THE BERMUDAN newspaper, the Royal Gazzette, has reported that a Supreme Court jury in that country heard that the enraged father of a rape and battery victim chased down her accused Jamaican rapist in the street after seeing what the man had done to his daughter.
The defendant in the case a 30-year-old Jamaican who cannot be named for legal reasons denies two sets of charges of serious sexual assault and wounding as well as
breaking and entering and intimidating a witness in relation to two alleged attacks on his ex-girlfriend in February and May 2003.
Both of the alleged victim's parents testified in Supreme Court, with her mother saying the defendant told her his actions were affected by obeah.

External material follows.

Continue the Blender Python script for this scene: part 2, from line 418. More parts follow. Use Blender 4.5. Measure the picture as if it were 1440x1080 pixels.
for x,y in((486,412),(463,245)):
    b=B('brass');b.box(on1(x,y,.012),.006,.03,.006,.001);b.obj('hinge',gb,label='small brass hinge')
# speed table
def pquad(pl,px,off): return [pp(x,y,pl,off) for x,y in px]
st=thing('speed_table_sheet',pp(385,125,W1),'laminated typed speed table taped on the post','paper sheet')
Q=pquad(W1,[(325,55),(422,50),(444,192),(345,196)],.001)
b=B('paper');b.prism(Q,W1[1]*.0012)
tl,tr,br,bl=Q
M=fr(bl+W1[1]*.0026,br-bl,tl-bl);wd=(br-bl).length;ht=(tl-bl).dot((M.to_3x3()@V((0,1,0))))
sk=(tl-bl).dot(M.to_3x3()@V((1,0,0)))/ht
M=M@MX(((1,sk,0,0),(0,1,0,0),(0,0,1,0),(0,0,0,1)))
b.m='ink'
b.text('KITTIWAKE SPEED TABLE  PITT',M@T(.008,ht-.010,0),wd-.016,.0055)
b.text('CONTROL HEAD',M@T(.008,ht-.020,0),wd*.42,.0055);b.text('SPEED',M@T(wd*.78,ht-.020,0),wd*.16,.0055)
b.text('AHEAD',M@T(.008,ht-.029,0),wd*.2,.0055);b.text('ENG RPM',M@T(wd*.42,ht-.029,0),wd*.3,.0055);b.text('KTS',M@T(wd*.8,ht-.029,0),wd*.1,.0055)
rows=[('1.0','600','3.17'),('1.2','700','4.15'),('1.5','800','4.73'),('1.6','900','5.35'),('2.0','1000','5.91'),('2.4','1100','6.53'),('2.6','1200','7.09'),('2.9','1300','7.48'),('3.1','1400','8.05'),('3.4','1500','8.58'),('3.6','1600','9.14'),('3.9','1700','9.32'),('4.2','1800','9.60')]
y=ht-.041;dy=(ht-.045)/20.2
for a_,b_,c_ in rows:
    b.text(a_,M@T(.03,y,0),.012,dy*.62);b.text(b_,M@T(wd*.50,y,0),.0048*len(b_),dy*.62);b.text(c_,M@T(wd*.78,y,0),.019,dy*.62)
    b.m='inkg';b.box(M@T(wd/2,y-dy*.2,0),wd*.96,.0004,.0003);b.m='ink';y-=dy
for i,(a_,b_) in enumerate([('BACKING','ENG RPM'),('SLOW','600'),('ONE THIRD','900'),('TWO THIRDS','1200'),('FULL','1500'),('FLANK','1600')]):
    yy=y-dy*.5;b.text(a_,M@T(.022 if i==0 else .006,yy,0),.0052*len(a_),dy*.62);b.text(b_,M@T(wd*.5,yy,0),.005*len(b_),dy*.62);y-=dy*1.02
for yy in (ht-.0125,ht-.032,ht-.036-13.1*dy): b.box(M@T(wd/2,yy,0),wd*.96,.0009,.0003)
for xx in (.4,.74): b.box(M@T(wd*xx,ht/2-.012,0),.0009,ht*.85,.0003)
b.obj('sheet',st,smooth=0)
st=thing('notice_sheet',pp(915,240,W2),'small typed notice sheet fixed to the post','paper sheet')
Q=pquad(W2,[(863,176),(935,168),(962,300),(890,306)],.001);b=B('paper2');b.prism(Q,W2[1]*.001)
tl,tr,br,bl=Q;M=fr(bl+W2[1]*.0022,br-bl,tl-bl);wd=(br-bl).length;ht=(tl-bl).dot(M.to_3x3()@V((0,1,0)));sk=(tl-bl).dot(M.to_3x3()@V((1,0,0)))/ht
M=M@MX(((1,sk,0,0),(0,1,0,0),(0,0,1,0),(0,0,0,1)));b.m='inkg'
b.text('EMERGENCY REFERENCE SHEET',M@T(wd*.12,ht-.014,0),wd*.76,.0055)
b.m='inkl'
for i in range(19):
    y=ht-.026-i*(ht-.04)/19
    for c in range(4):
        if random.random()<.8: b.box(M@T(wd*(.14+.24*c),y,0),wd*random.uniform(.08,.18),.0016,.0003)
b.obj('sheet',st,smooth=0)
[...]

Prosecutor Oonagh Vaucrosson asked the victim's mother if she saw the defendant after the alleged attack, and she said she did.
The defendant told her that if her daughter dropped the charges he would return to Jamaica to get the obeah off of him that his friend had cast upon him.
NOT INTERESTED
Defence lawyer Shade Subair asked the victim's mother if she was concerned that the defendant was aggravated by obeah. She replied that she neither knew what obeah was, nor was interested in it and that it was the defendant's problem.
The victim's father said he saw his daughter the morning after the attack at her workplace.
He said his daughter was crying, bleeding and bruised. The father said he was furious and went to find the defendant.
He spotted the defendant crossing a street and jumped off his bike and onto him. He said the defendant said he was sorry and that he felt that he was going 'to die today'.
The father said a policewoman came and asked him if he was attempting to make a citizen's arrest. He told the woman yes.
The witness said he let the defendant go but he ran when the police tried to arrest him.
Ms. Subair suggested that the defendant was running away from the victim's father.
"I don't know what he was thinking," the father said. "He wasn't running from me, he was running from the truth."
The trial is continuing in the Supreme Court.